Bursa Organize Sanayi Bölgesi Su Üretim Tesisi'nin çevresel performansının yaşam döngüsü değerlendirmesi yöntemiyle iyileştirilmesi


Tezin Türü: Yüksek Lisans

Tezin Yürütüldüğü Kurum: Uludağ Üniversitesi, Türkiye

Tezin Onay Tarihi: 2017

Tezin Dili: Türkçe

Öğrenci: ZEYNEP ÇAKIR

Danışman: GÜRAY SALİHOĞLU

Özet:

Giderek artan su talebi, su kaynaklarının istenilen zaman ve bölgede arzu edilen miktar ve kalitede bulunmasının zorluğu etkin bir su yönetimini gerekli kılmaktadır. Ayrıca birçok sanayi/kamu işletmesi de faaliyetlerini devam ettirebilmek için ciddi miktarlarda suya ihtiyaç duymaktadırlar.

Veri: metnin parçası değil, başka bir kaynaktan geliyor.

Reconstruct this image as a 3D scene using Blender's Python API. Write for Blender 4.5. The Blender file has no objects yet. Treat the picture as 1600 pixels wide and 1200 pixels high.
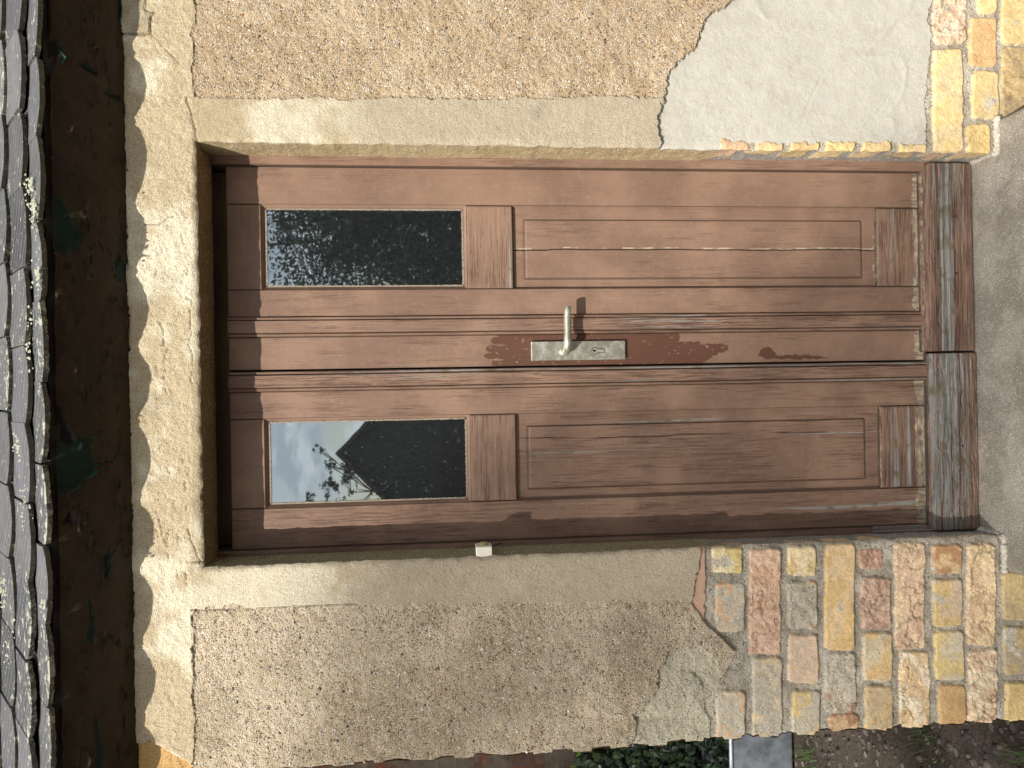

Bu anlamda su kaynaklarının etkin yönetimi ve verimli kullanımı her zamankinden daha fazla önem arz etmektedir. Son yıllarda temiz su kaynakları, bilinçsiz kullanımlar ve kontrolsüz deşarjlar neticesinde oldukça azalmış ve ekosistemin devamlılığı için daha etkili yöntemlerin kullanımı zorunlu hale gelmiştir. Günümüzde tüm kamu ve özel sektör işletmelerinin faaliyetlerini çevresel anlamda gözden geçirmesi, baştan sona tüm süreçlerinde kullandıkları hammadde, enerji gibi girdilerinden ve çıktılarından kaynaklanabilecek muhtemel çevresel yüklerini gözden geçirmeleri, yüksek çevresel yükleri olan proses girdi ve çıktılarını daha az zararlı olanlarla ikame etmeleri gerekmektedir. Bursa Organize Sanayi Bölge Müdürlüğüne ait Su Üretim Tesisi'nde, aşırı kullanım ve çeşitli kirlilik parametreleri nedeniyle atıksu deresi haline dönüşen Nilüfer Deresi suları konvansiyonel ve ileri arıtma sistemleri ile proses suyu haline dönüştürülerek, Bursa Organize Sanayi Bölgesi'nde yer alan işletmelere sunulmaktadır. Bu çalışmada SimaPro 8.2.0 yazılımı ve ReCiPe etki analiz metodu ile, Su Üretim Tesisi'nde üretilen 1 m3 proses suyunun hazırlanması aşamasında hangi çevresel yüklerin ortaya çıktığı kapsamlı bir şekilde ele alınmıştır. Gerçekleştirilen bu çalışma ile Su Üretim Tesisi'nin ileri arıtma sisteminde yer alan ters ozmos ünitelerinin en yüksek çevresel yüke sahip olduğu tespit edilmiştir. Ters ozmos ünitelerinin çevresel etkisinin tüm alt sistemler içinde en fazla paya sahip olması, bu sistemde yüksek oranda tüketilen elektrik enerjisinden kaynaklandığı sonucuna varılmıştır.